La herejía eurocomunista
La destitución y muerte en 1973 de Salvador Allende en Chile golpeó de lleno a los comunismos europeos, para quienes la experiencia en democracia del socialismo de la Unidad Popular fue de lejos lo más importante de América Latina, encuadrable en sus propias perspectivas. En Italia gestó el “Compromiso Histórico” del PCI bajo dirección de Enrico Berlinguer y el apoyo teórico de una batería de intelectuales. El PCI había tenido desde 1945 una historia dirigida entonces por Palmiro Togliatti, defensor de una vía nacional desmarcada de la URSS. Pero fue el ahora llamado eurocomunismo itálico (en 1975 el PCI obtenía el 37% de los votos, con 1.740.000 activistas en todo el país) el que planteó luego que Chile no se podría gobernar revolucionariamente aún logrando el 50% de los votos. Tampoco se podían rechazar alianzas con la otra mitad del país, despreciar en Italia los aportes de la cultura católica, reivindicar el partido único y la dictadura del proletariado. Debía concluir la “vía comunista hacia el poder”, también los proyectos de “alternativa de izquierda”, para reivindicar en cambio, para el votante, un amplio “programa democrático”. Esa fue la problemática central que descuartizó el tapiz de la revolución: la democracia (libertad, pluralidad, disenso, critica). Y el reconocimiento de los escuálidos vínculos entre proyecto socialista radicalizado y democracia.

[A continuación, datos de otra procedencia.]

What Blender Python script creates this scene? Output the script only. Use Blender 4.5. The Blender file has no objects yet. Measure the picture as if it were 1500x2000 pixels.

        El comunismo español de Santiago Carrillo y el francés de George Marchais (5,5 millones de votos y 600.000 activistas) acompañaron esta “herejía”. El quiebre de “verdades instituidas” fue tan violento, que se tardó 36 meses en compaginar la Reunión Internacional Cumbre de los PC en junio de 1976, mientras desde Moscú Leonidas Breznev pontificaba que “estamos contra los partidos oportunistas que se desvían de las enseñanzas del marxismo y la revolución” (L’Humanité). Crujió y se desfondó el histórico esqueleto que había coronado a la U.R.S.S. como centro de la revolución mundial, y fueron las principales organizaciones comunistas las que desmembraron ese tinglado de autoridad. Marchais consideraba que “ningún obrero francés quiere vivir en las condiciones del obrero de la URSS luego de 60 años de revolución” (Le Monde), mientras Carrillo reconocía, ese mismo año, que “se terminó la revolución comunista en Europa, su iglesia, sus monjes, su santo oficio, sus anatemas, sus cárceles” (Cambio 16).
        La ruptura de los PC de masas con los credos sagrados (más allá de los reformismos, burocracias y abdicaciones que portaban en sus alforjas) representó el colapso de una edad política que iniciara la revolución en Rusia con la III Internacional para aglutinar y ordenar a las clases obreras, a las políticas de peso de las izquierdas, a los modelos de jaqueos anticapitalistas. El trotzkista Ernest Mandel diría en esos días: “el eurocomunismo es el más claro salvador del sistema de explotación”, en tanto el teórico francés comunista Louis Althusser se preguntó ácidamente “¿Con el eurocomunismo el partido es una organización proletaria o burguesa de la política?”. El pensador comunista español Fernando Claudin admitía la vigencia del eurocomunismo, pero con ironía consideraba que “hasta Gramsci ha sido transformado en un gradualista sin ruptura” (Dialéctica).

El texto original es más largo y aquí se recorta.